There are birds around. White-throated sparrows, Downy woodpeckers, White-breasted nuthatches, Mourning doves, Eastern bluebirds, Tufted titmice, House Finches, Hairy woodpeckers, Red-bellied woodpeckers, Dark-eyed Juncos, Northern cardinals, and an Eastern Phoebe looking for a place to put her nest. All are winter residents except for the Phoebe.

Stonecrop leafing out among the rocks and other natural debris

I haven’t seen the Carolina wrens today but they have made repeated efforts to build a nest in our garage when we leave the garage door open, which I like to do. At first I noticed that some spray foam I sprayed into an upper corner of the garage was being picked at. I assumed it was mice trying to open up what I believe was a transit point for them to get from the garage into the house, and vice versa. This house had a lot of mice running around in it when we moved in here.

Assuming it was mice, I set out a number of the basic, OG mouse traps but none of them were being hit. I was using cheese or peanut butter as the bait. I put a few out in the basement as well. Nothing. Then I realized that the foam bits seemed to appear only during the day. And I recalled that what looked like a bird’s nest—there was a lot of moss—had been packed into this same corner of the garage when we moved in. Eventually we saw birds flying out of the open garage when we opened the door into it—wrens.

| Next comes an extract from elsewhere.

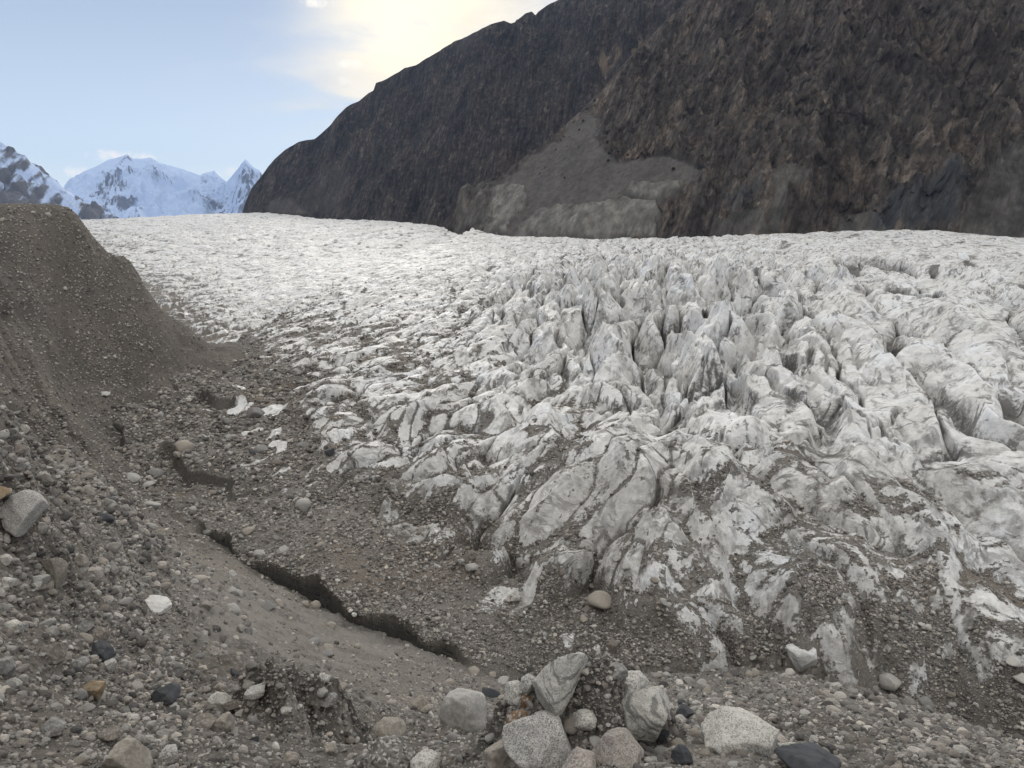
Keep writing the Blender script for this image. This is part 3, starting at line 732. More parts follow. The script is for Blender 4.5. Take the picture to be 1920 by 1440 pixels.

I did, by the way, get one mouse, eventually, downstairs on the traps. It took a while. The mouse was very crafty. It was as skilled at getting the peanut butter off of the bait holder as any mouse I’ve ever encountered, and I’ve trapped my fair share of mice: here, at my old house, and out at this old farmhouse in a rural part of central Missouri. Confounded by this “white-footed” mouse, I turned to the internet, specifically to Reddit, where users suggested trying this one weird trick to catch a clever mouse. Put the peanut butter on the under side of the bait holder. Boom! The traps worked just fine, I just had to bait them differently.

Anyway. Where was I? Chem Krush!

There might also be some Purple Finches out there. We put out bird food, seeds and suet. And I will put out fresh i.e. unfrozen water most mornings. It gets cold enough to freeze the water dishes solid overnight. The sun makes a big difference to keep it from freezing throughout the day.

We put out new rain gauges recently. We had gotten new rain gauges last year but there were plastic, and if you are a keeper of the rain gauge you know where this is going. We left them out into November when it started to get cold and they cracked once water in them froze. So we went onto the internet looking for a freeze-proof rain gauge and found some that are made of silicone. We have had so many rain gauges made of plastic or glass break. No more.

That said, I have found an excellent use for one of the broken plastic rain gauges. It is cracked and it leaks slowly, which makes it an excellent device for slowly watering a house plant. I’ll fill it and set it on/in the plant, and it will slowly drip water out over the course of twenty-four hours and the plant really seems to like this new water delivery mechanism.

Cracked rain gauge turned into a slow-drip plant waterer

The rain gauges are important so I can get a sense of how much rain needs to fall before water will show up in that spot below my basement floor. I have also started to track how much water I am removing. I use a sponge and a bucket. We don’t have a sump pump. We need a sump pump. One should have been installed when the concrete foundation for this house was made. Alas.

15:21. I am still feeling the Chem Krush. It’s been about seventy minutes. I am alert but chill; pensive. Not asleep, not drunk. Not depressed, not bad. I did some brain puzzlers. A crossword, a logic puzzle, some anagram games. It took me a moment to lock in, to calibrate my brain for that type of activity but once I got there I was zeroed in and I ripped through the puzzles. There was no math.

An example of a puzzle from my brain puzzler page-a-day calendar (from the day I typed this)

16:20. Still feeling it! This Chem Krush has been a solid, two-hour sativa rocker. Nice work. I was playing some music. Bob Seger’s “Night Moves”. That song always gets me. Working on mysteries without any clues. My parents saw him in concert. The emotion. Let it flow.